Charles décampa de là pour aller à Lonvaulx l’Abbaye. Tout ce mouvement ne se put pas faire sans que le comte de Monfort en eût bientôt avis par un espion qui se détacha de l’armée de Charles, et qui luy fit un récit exact de tout ce qui se passoit à Lonvaulx l’Abbaye, luy representant qu’il auroit bientôt sur les bras toute l’élite de la France. Cette nouvelle alarma le comte et luy fit dire qu’il seroit à souhaiter que Charles, son concurrent à la Bretagne, voulût partager avec luy le duché, plûtôt que de répandre le sang de tant de braves qui ne meritoient pas de mourir pour leur querelle particulière ; que s’il vouloit entendre à ce temperament, il pouroit espérer d’avoir un jour toute la Bretagne, en cas qu’il mourût sans enfans, si bien que par là toute la souveraineté reviendroit à Charles et à ses descendans.
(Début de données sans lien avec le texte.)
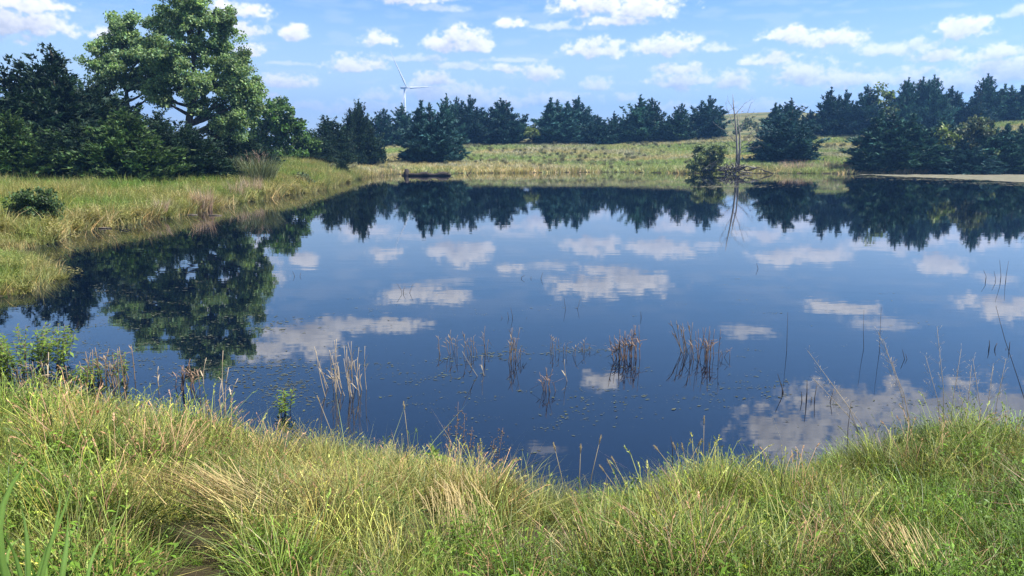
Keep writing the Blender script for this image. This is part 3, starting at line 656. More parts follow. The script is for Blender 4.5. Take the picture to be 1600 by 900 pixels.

Jean de Chandos releva ce discours, luy disant qu’il ne croyoit pas que Charles fût fort éloigné d’entrer dans ce party, s’il trouvoit à propos de le luy proposer, et qu’en cas qu’il n’y voulût pas entendre, il luy resteroit toujours par devers luy la gloire d’avoir fait cette avance, qui tendoit à ménager le sang de tant de noblesse, et qui justifieroit dans le public toute la conduite qu’il seroit obligé de tenir dans la suite contre le même Charles.

Le comte fut ravy de voir que Chandos approuvoit fort son sentiment, et dépêcha sur l’heure, auprès de Charles, une personne affidée pour le pressentir s’il voudroit bien convenir avec luy d’un lieu dans lequel on pouroit s’aboucher pour pacifier toutes choses. Charles de Blois reçut assez bien cet envoyé, luy disant qu’il assembleroit son conseil pour deliberer là dessus, et qu’il restât là pour en attendre la réponse.